Primo equivoco da chiarire: The Master non è un film su
Scientology, né su alcuna altra setta religiosa. È invece, piuttosto
trasparentemente, un film sulla psicanalisi. Potremmo dire, addirittura, che
sia la controparte (pseudo)freudiana all'intrapresa (pseudo)marxiana che fu
Il petroliere. Dietro la storia di questo reduce di guerra sbandato che si
fa irretire da un omologo di L. Ron Hubbard e dalla sua setta proponentesi
nientemeno che il controllo sulle proprie emozioni, è pressoché tassativo
riconoscere, in ogni dettaglio, un trattamento psicanalitico in piena
regola, alla fine del quale il soggetto conquista la propria indipendenza
rispetto all'analista, e soprattutto impara a maneggiare il terribile dato
di fatto che il proprio desiderio, per quanto abissalmente animalesco possa
essere (si veda la connotazione ipersessuata di cui è oggetto il
protagonista), ha in realtà l'inconsistenza di un'ombra. Nel caso del
protagonista: il desiderio per l'altro sesso, che orienta ogni fibra della
sua vita, è in realtà il desiderio di una donna di sabbia.
Il che ci conduce al secondo equivoco da chiarire: P. T. Anderson,
fondamentalmente, non è un regista. Non è capace, in altre parole, di
entrare nel flusso dell'azione e padroneggiarlo facendosene a propria volta
padroneggiare. No: lui crede che a quell'ombra (quel fantoccio, quella
figura di sabbia) che è il proprio desiderio si debba dare una
rappresentazione davanti a sé, una consistenza monumentale.

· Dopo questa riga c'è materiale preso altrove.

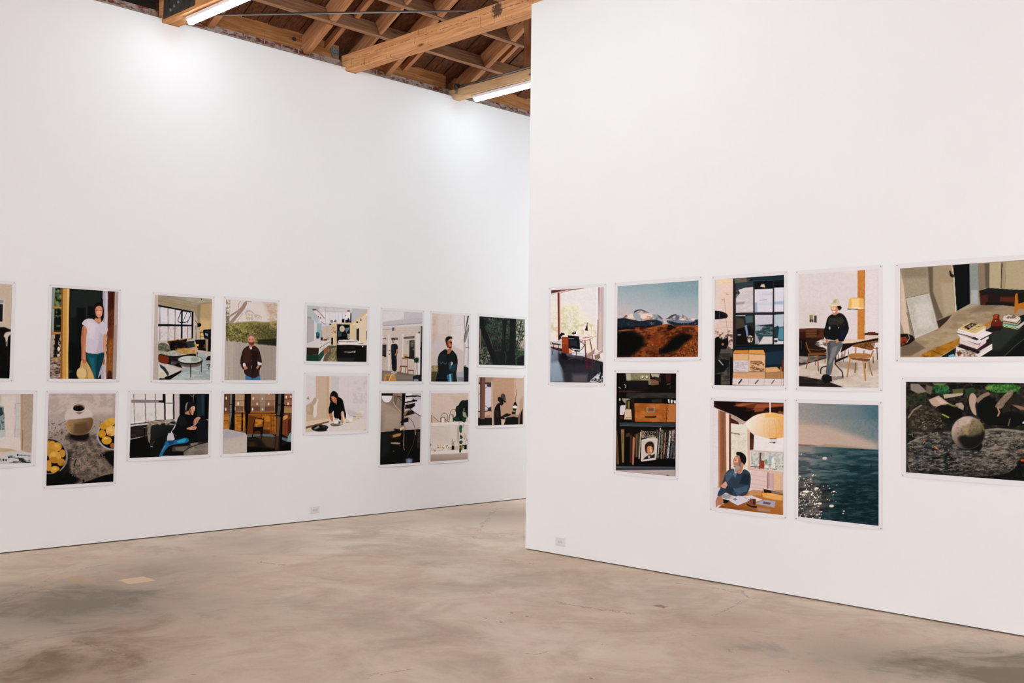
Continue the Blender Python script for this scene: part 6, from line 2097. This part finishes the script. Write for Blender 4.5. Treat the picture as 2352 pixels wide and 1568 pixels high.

Ed eccolo,
allora, a curare oltre il dovuto le proprie inquadrature, ad escogitare per
ognuna di loro una maestosità figurativa che, semplicemente, contraddice
l'assunto del racconto, perché è la dimostrazione flagrante che, a
differenza del suo protagonista, Anderson non vuole abbandonare l'illusione
che il fantasma che si tratta di rappresentare (o rappresentarsi) abbia una
sua granitica consistenza. Vuole essere un Master, non riesce ad accettarne
la futilità – sopra la quale, anzi, si accontenta di piazzare una pezza
tramite la magniloquenza del 70 mm. In termini ulteriormente diversi:
Anderson non riesce a trovare la misura per cui il proprio
fantasma/desiderio non è né opaco né trasparente, ma ambo le cose insieme
(l'esercizio che il santone-alla-Hubbard sottopone al proprio adepto è
precisamente quello di oscillare ossessivamente tra una parete opaca e un
vetro trasparente).
Grandissimo lavoro con gli attori, certo (e Philip Seymour Hoffmann più di
Joaquin Phoenix), ma anche qui, non si tratta che del tenero (per non dire
patetico) attaccamento all'illusione che un Soggetto Individuale esista – la
quale è precisamente l'illusione che la psicanalisi, se vuole davvero andare
fino al fondo del proprio percorso, deve abbandonare. Anche perché, alla
fine del suo percorso, la psicanalisi è obbligata ad incontrare la
religione: cfr. ora e sempre Jacques Lacan e la sua “chose freudienne” così
vicina alla The Cause del santone di questo film. E Anderson questo lo
indovina, nel momento stesso in cui la religione diventa nel suo film la
maschera evidente della psicanalisi. Il problema, al di là della perizia con
cui Anderson mette in piedi la sua grandeur di cartapesta e dei sottotesti
più o meno acuti con cui infarcisce la sua esile parabola (il ruolo centrale
del Femminile in una dinamica a due che parrebbe solo maschile) è che non
riesce a credere che il proprio desiderio sia dappertutto anziché di fronte
ai suoi come ai nostri occhi, su un piedistallo.